AAJ: After Interlochen...did you go to college there too?
SW: No. I went to the University of Miami but in between, I took a year off. I came back to Washington. I worked at the American Café making sandwiches.
AAJ: Were you gigging at night?
SW: Nope. Not at all. I was not even sure music was gonna be my career. I wanted it to be, but man I came outta high school and I realized there was more to music than I thought. And before the year was up, I realized that I had to go to college for something. And since I went to high school for music, I might as well go to college for it too. So I applied all over. Peabody - rejected. Hartt - rejected. University of Miami - accepted !. So I went where I was accepted. And I was a music education major and a percussion minor.
AAJ: This was legit percussion?
SW: Oh yes!.
AAJ: Even back then, that had to be like the mid 70s...was this around the time when jazz education was becoming "legitimate"?
SW: They had just installed what they called a studio music in jazz degree. And you could study from two guys that would teach you how to play the drum set and others that would teach you how to play vibraphone and the rest. But what happened was my legit percussion teacher, Mr. Wickstrom, suggested to me that I finish studying some legitimate percussion - tympani, snare drum, and take some jazz courses as well.
AAJ: So you spent four years in Miami?
SW: No I spent three years in Miami. My second year I was working' six nights a week with Carmen Lundy.
AAJ: Wow.
SW: And getting up at 8 o'clock in the morning for my English class. I realized that I didn't need to be in college anymore. Bobby Watson, as a senior, was teaching the second jazz band.
AAJ: So was Carmen the first vocalist you backed?
SW: She was the first real quality musician , vocalist, singer, pianist. She was an opera student at Miami. She was incredible then and she's incredible now.
AAJ: How long was it between then and your joining Shirley Horn?

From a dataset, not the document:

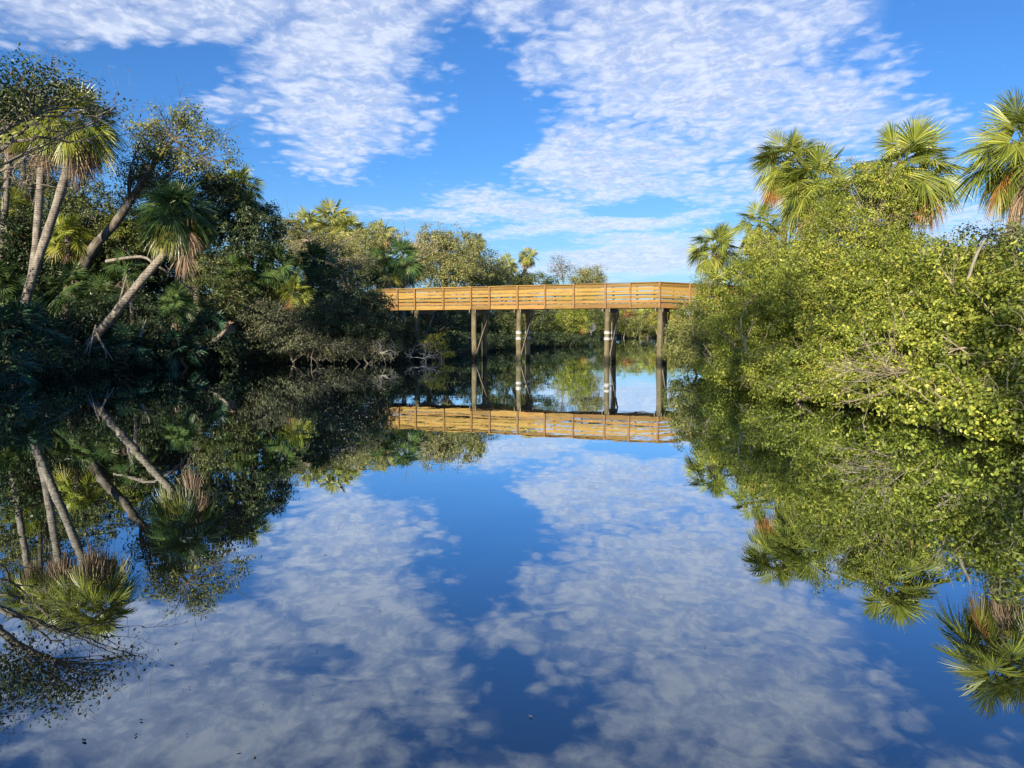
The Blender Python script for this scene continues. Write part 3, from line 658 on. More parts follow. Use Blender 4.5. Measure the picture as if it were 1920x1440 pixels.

SW: Well, I moved...the reason why I was only three years in Miami was because all the musicians that were teaching me and the ones that were my peers, were moving to New York. Curtis Lundy moved to New York. Bobby Watson moved to New York, Carmen moved. So I did what they did. I moved to New York. I didn't know what I was doing at the time. Except I knew that I was getting bored at college. I mean, I learned a lot...really I did.
At the time, New York was a Mecca for jazz. Man, I'm gonna tell you...it was incredible how many musicians - who we all looked up to as heroes - you could see daily and nightly just doing their thing.